Obviously this chapter is a mixed bag for me. Once again, this shit is the reason why we keep on reading her garbage. Every once in a while she throws something that isn't garbage. Maybe it's not solid gold, but it's something worth having and working with. The problem is that she doesn't work with it. She doesn't think about the implications of anything once she sets it down on paper. The non-con and the dropped ideas are absolutely related to her own myopic apathy. Because this, right here? This was the book. All she needed was an actual plot to call focus to the ideas here. This was what we should have gotten, and we didn't because she wanted to write sex instead.

Aside from that...I got nothing.

1 comment:

  1. You are 1000% correct about this type of paganism. There's often a big divide between "fluffy bunny" pagans and polytheists for this very reason.

    The famine stuff hits me hard.

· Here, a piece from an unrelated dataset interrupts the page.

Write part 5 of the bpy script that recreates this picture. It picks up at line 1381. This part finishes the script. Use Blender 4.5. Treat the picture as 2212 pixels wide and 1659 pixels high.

I'm super in to being Irish and that hurts to read. Too bad she fucks things up so badly again.

    It's super cruel to teach people that god (or the gods in my case) will answer all of your prayers. This is one of the problems imo with a lot of big religions. They're selling you something, this idea that god is always kind and gentle and will give you everything you need, that all bad things are of the devil. That's just setting a person up to lose their trust.